The brokerage report noted that the planned launch of Ather’s new EL production platform in August, aimed at the economy scooter segment, should provide a tailwind for market share.
Ather’s volumes have experienced a CAGR of 77% from FY22 to FY25, and it reported an improvement in the EBITDA margin from -64% to -26%.
HSBC pointed out that Ather, without a production-linked incentive (PLI) subsidy, achieved a 19% adjusted gross margin in FY25, although its EBITDA margin was -26% because of reduced volumes.
The brokerage firm anticipates a compound annual growth rate (CAGR) of 47% for revenues from FY25 to FY28 and expects EBITDA to reach breakeven by the fourth quarter of FY27.
“For FY28, our projections indicate a gross margin of 28% and an EBITDA margin of approximately 4%, with the monthly volume run rate expected to reach around 45,000, an increase from the current figure of about 14,000. It noted that the first phase of the company’s new plant in Maharashtra, which has a capacity of 500,000, will be ready to handle additional volumes by that time.
It should be noted that in the EV market, automotive giants TVS Motor and Bajaj Auto continued to dominate in June, with their monthly vehicle registrations remaining above 20K.
In June, total EV sales in India experienced a decline of approximately 7% compared to May, and this decrease was also evident in the sales volume of electric two-wheelers.
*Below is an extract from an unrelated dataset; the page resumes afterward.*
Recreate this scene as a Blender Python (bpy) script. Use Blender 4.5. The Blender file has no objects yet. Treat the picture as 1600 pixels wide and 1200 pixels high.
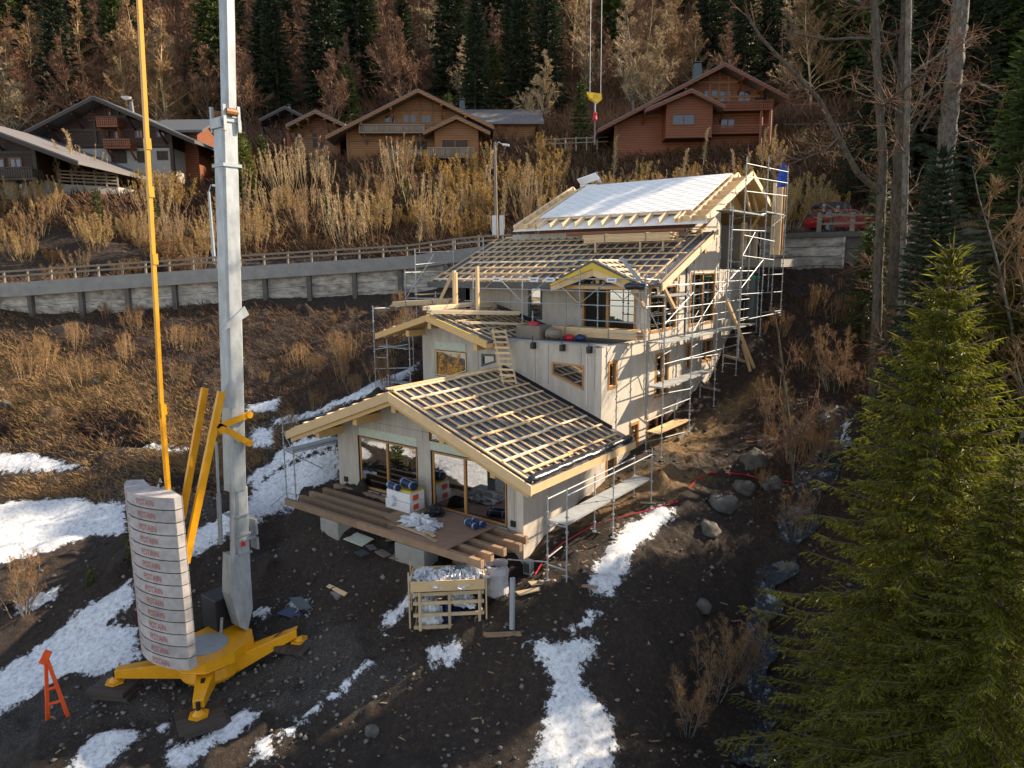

The brokerage report indicates that the e2W penetration rate has been stable at approximately 5-7% over the past two years.
“Based on the diffusion of innovation model, which explains the spread of new ideas and technologies through cultures, we now expect e2W penetration to reach around 20% by FY30,” the report stated.
In June, Ather’s sales of electric two-wheeled vehicles reached 13,617.